Parents will be notified prior to the punishment and the paddle – which can be no more than 24 inches in length and six inches in width – will only ever be used a maximum of three times. Those who do not give consent for the paddle will have to allow their child to be given five days suspension.

The school’s superintendent, Jody Boulineau, told local reporters: “It’s just one more tool that we have in our disciplinary toolbox. There’s no obligation. It’s not required, so a parent can either give consent for us to use that as a disciplinary measure, or they can deny consent.”

Unsurprisingly, the decision was met with controversy as some parents took to Twitter to criticise the reintroduction of corporal punishment.

One mother wrote [sic]: “Georgia School for Innovation is paddling students?? ‘Innovation’ in their name with such barbaric punishment?

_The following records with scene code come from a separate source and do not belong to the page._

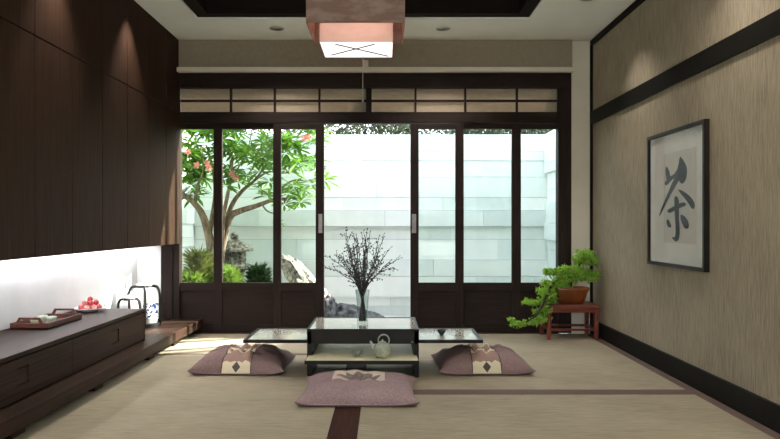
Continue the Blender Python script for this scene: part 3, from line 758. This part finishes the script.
strokes = [
 [(103, 45), (112, 55), (126, 76), (134, 100), (133, 128), (126, 150), (116, 163), (104, 158), (99, 142), (80, 138), (66, 150), (48, 172), (38, 160), (46, 148), (60, 132), (78, 124), (96, 98)],
 [(45, 86), (56, 100), (63, 122), (62, 142), (50, 150), (44, 128), (43, 105)],
 [(92, 122), (108, 135), (92, 160), (72, 195), (50, 238), (30, 278), (15, 305), (24, 270), (42, 228), (58, 190), (74, 152)],
 [(95, 184), (112, 190), (132, 202), (150, 218), (163, 238), (167, 256), (160, 270), (150, 262), (140, 244), (124, 222), (106, 202)],
 [(50, 272), (68, 262), (92, 249), (112, 240), (126, 240), (130, 252), (112, 260), (90, 268), (70, 282), (56, 285)],
 [(82, 212), (96, 218), (101, 240), (99, 300), (103, 345), (103, 375), (98, 398), (88, 405), (76, 396), (68, 384), (84, 386), (86, 350), (82, 290), (80, 240)],
 [(48, 312), (56, 310), (62, 324), (69, 338), (64, 346), (54, 342), (48, 328)],
 [(106, 289), (122, 296), (137, 314), (143, 336), (138, 350), (126, 350), (116, 334), (107, 312)]]
mb = MB()
for i, st in enumerate(strokes):
    # rounded polygon through the traced points, a breath of thickness so that the ink lies on the paper
    pts = [A(a, b, AP-.0006-.0002*i) for a, b in st]; m_ = len(pts); sm = []
    for k in range(m_):
        p0, p1, p2 = pts[k-1], pts[k], pts[(k+1) % m_]; sm += [p1.lerp(p0, .25), p1.lerp(p2, .25)]
    mb.prism(sm, (.0005, 0, 0))
mb.build('brushed_character', M['ink'], r)['label'] = 'black brushed character'
B(AX-.026, AX-.023, ay0+fw, ay1-fw, az0+fw, az1-fw).build('glass_pane', M['artglass'], r)

# ------------------------------------------------------------------ pendant lamp
ox0, ox1, oy0, oy1, oz0, oz1 = -.502, .127, 4.45, 4.97, 2.25, 2.53
r = thing('pendant_lamp', ((ox0+ox1)/2, 4.71, 2.6), 'square pink fabric pendant lamp with a glowing white base', 'lamp')
mb = MB(); th = .006
mb.box(ox0, ox1, oy0, oy0+th, oz0, oz1); mb.box(ox0, ox1, oy1-th, oy1, oz0, oz1); mb.box(ox0, ox0+th, oy0+th, oy1-th, oz0, oz1); mb.box(ox1-th, ox1, oy0+th, oy1-th, oz0, oz1)
mb.build('outer_shade', M['shade_out'], r)
ix0, ix1, iy0, iy1, iz0, iz1 = -.42, .055, 4.48, 4.925, 2.142, 2.46
ix0, ix1 = -.422, .052
mb = MB(); 
mb.box(ix0, ix1, iy0+.03, iy0+.034, iz0, iz1); mb.box(ix0, ix1, iy1-.004, iy1, iz0, iz1); mb.box(ix0, ix0+.004, iy0+.034, iy1-.004, iz0, iz1); mb.box(ix1-.004, ix1, iy0+.034, iy1-.004, iz0, iz1)
mb.build('inner_shade', M['shade_in'], r)
d = B(ix0+.004, ix1-.004, iy0+.034, iy1-.004, iz0+.001, iz0+.005).build('diffuser', M['diffuser'], r)
mb = MB(); z = iz0-.006
mb.tube([(ix0+.1, iy0+.06, z), (ix1-.03, iy1-.06, z)], .0045, 6); mb.tube([(ix1-.12, iy0+.06, z), (ix0+.05, iy1-.09, z)], .0045, 6)
mb.build('cross_rod', M['rod'], r)
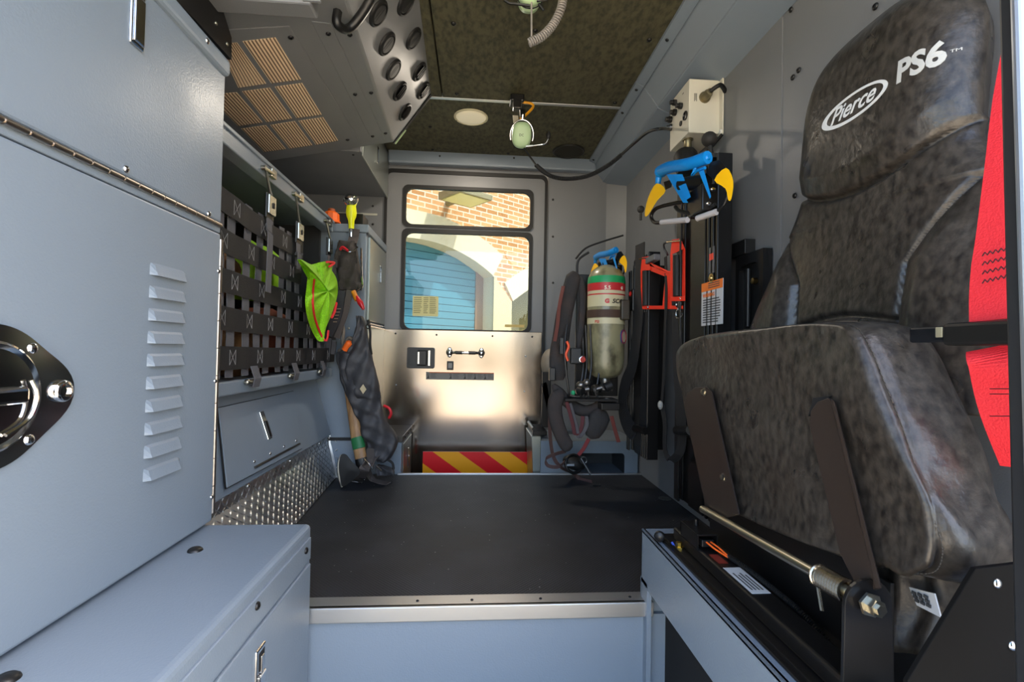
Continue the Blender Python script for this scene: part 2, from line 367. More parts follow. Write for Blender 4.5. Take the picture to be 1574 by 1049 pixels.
# paddle latch
p0 = AY(626, 534, YD-.026); p1 = AY(668, 567, YD-.026)
lt = MB(); lt.frame(rrect(p0.x, p1.x, p1.z, p0.z, .012, YD-.036), rrect(p0.x+.012, p1.x-.01, p1.z+.012, p0.z-.012, .008, YD-.036), (0, .012, 0)); lt.box(p0.x+.008, p1.x-.008, YD-.030, YD-.026, p1.z+.008, p0.z-.008); lt = lt.build('door_handle', black, door, 'black paddle latch')
w = p1.x-p0.x; MB().box(p0.x+w*.38, p0.x+w*.72, YD-.048, YD-.031, p1.z+.018, p0.z-.018, .005).build('paddle', blackm, lt)
MB().box(p0.x+w*.39, p0.x+w*.47, YD-.052, YD-.046, p1.z+.026, p0.z-.026, .002).box(p0.x+w*.76, p0.x+w*.85, YD-.042, YD-.034, p1.z+.016, p0.z-.016, .002).build('latch_plate', chrome, lt)
# grab handle
a, c = AY(691, 542, YD-.026), AY(740, 543, YD-.026); gh = MB()
for q in (a, c): gh.lathe(q, (0, -1, 0), [(.021, 0), (.021, .004), (.012, .012), (.001, .013)], 20); gh.ell(q+V((0, -.003, 0)), .017, .004, .032)
gh.tube(catmull([a+V((.01, -.008, 0)), a+V((.03, -.032, 0)), (a+c)/2+V((0, -.042, 0)), c+V((-.03, -.032, 0)), c+V((-.01, -.008, 0))], 6), .008, 8)
gh = gh.build('grab_handle', chrome, door, 'chrome grab handle')
MB().tube([(a+c)/2+V((x, -.042, 0)) for x in (-.06, -.03, -.02)], .010, 8).tube([(a+c)/2+V((x, -.042, 0)) for x in (.02, .03, .06)], .010, 8).build('grip', black, gh)
p = AY(692, 562, YD-.026); MB().box(p.x-.020, p.x+.020, YD-.034, YD-.026, p.z-.028, p.z+.026, .003).build('rocker_switch', black, door)
MB().box(p.x-.012, p.x+.012, YD-.037, YD-.033, p.z-.016, p.z+.014, .003).box(p.x-.004, p.x+.004, YD-.0385, YD-.036, p.z+.002, p.z+.008).build('switch_rocker', mat('grey_plastic', '#8b8b88', .5), door)
a = AY(655, 572, YD-.026); c = AY(759, 585, YD-.026)
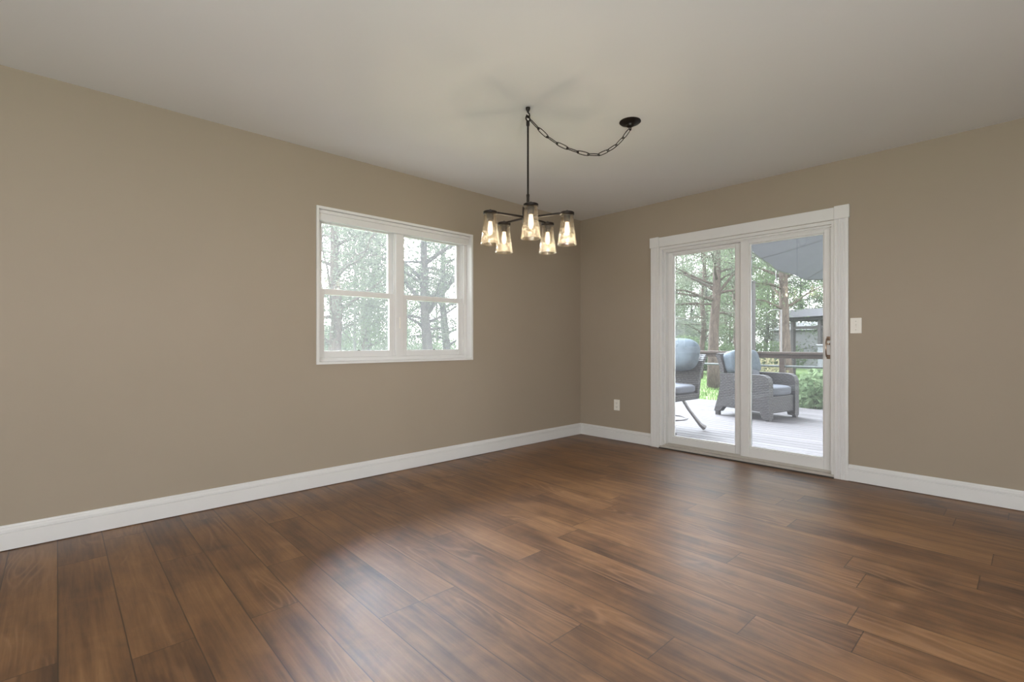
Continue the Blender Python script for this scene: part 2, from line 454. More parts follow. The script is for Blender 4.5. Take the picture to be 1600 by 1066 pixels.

Not my child! We have enough child abuse without signing parental permission slips allowing it. Blackmailing parents with a wooden board or 5 days suspension is WRONG!”

Another social media user tweeted, “Using the term ‘paddling’ makes corporal punishment seem benign. As a survivor of Catholic school, I can attest that ‘paddling’ is violence. Any adult hitting a child is unaware of the strength differential. Also it trains kids to hit and bully each other. It should be illegal”.

There are currently 19 states in America where corporal punishment is legal and according to the BBC, 160,000 students faced the controversial disciplinary method between 2011 and 2012.

States which allow physical punishment include Kansas, Florida, North Carolina and Texas to name a few.